屋根のうえで。そして川のむこうに。

現場で上棟式があった。1年以上前に設計した家の工事がだいぶ遅れてはじまったので、やっとその日を迎えることができた。ひとつのプロジェクトを進めていく、ということはただ机上で図面をひくことではなく、ものすごくたくさんの人との協同作業だ。家/建物を建てたいひともその仕事を請け負うひともそういうことのすべてをちゃんと管理/マネージメントできる人間でなくてはならない訳で、いつか自分もこのイベントの一部でなく、それを責任もって請け負う立場になれるのか。と春の強い日差しのなか、ビールでいろんな職人さんたちと乾杯しながら考えていた。いまはまだ守られた存在にすぎない訳で。


昼間からビールの飲み過ぎで,夕方早々ダウンして寝てしまった。おかげで夜中に目が覚めたので「黄色い雨」の続きを読了。ラテンの国といってもスペインという国の人たちにはそのものすごく強い日差しと明るさの裏に,とてつもない孤独感がある。前に私の生まれてはじめてのゲイの友達であったスペイン人が言っていた。「スペインはとても貧しい国なんだ。」と。貧しい、という言葉を彼が使ったのは多分,当時まだお互いなれないドイツ語で話したからなのだろうけれど、でもあの言葉がスペインという国のことを考えるときいつもどこかに思い浮かぶ。多分,スペイン料理の素朴さの話をしていたときだったと思う。その飾らない日常の話をしていたときの話。

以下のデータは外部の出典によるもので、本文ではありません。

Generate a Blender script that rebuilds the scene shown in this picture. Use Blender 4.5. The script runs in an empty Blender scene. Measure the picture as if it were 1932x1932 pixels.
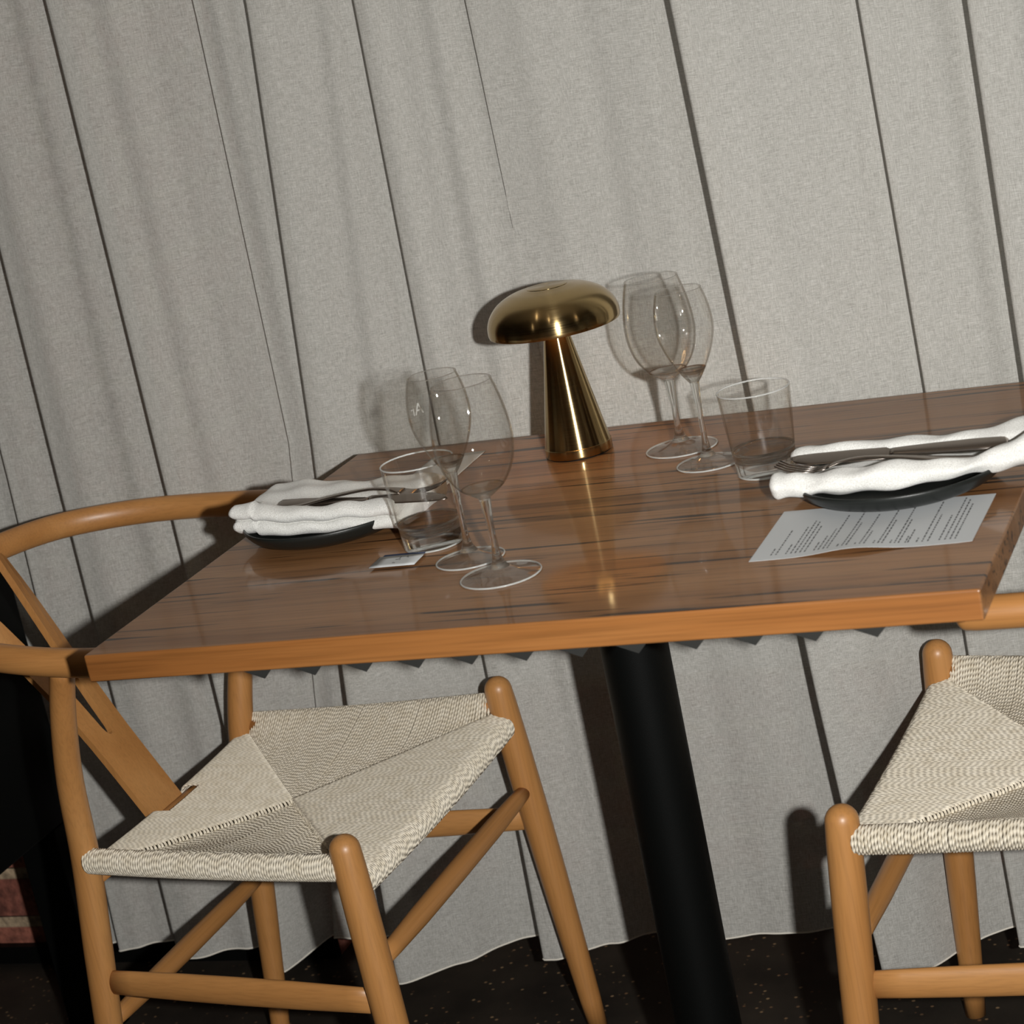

スペインの現代建築は時にとても冷たい。スイス人のミニマリズムとは違うのだ。スイスははっきりいってヨーロッパいちお金持ちの国だ。貧しい、なんて絶対言わない。あのミニマリズム建築を成立させる為にかかる建設費はものすごい。(そういうものを施主が負担できなくては成立しない。)スペインにそういう社会的背景はないはずだ。だけれど、あの白い、妥協を許さない透徹した意志はなんなのだろう?と時々思っていたけれど、この小説を読んでいたら、すこし彼らに通じる所があると思った。


この小説はある貧しい村の最後を見届ける老人の最後を書いたものだ。最初に読みながら思い浮かんでいたシーンはナウシカの始まりの、また一つ村が死んだ、という台詞だった。自分一人しか世界にいない。映画"I Am Legend"のように劇的でも英雄的でもなく、ただ静かに自分の村の最後と対峙する老人の独白。こういう小説が現代のスペインでどのように受け取られているのかが気になる。(それは訳者の後書きを読めば少しは伝わってくるけれど。)世界中でこういう過疎の問題は存在する。そこから見るとこの小説は少し美しすぎるような気はする。それでも、ココロに残る残像があとからじわりと効いてくるのかもしれない。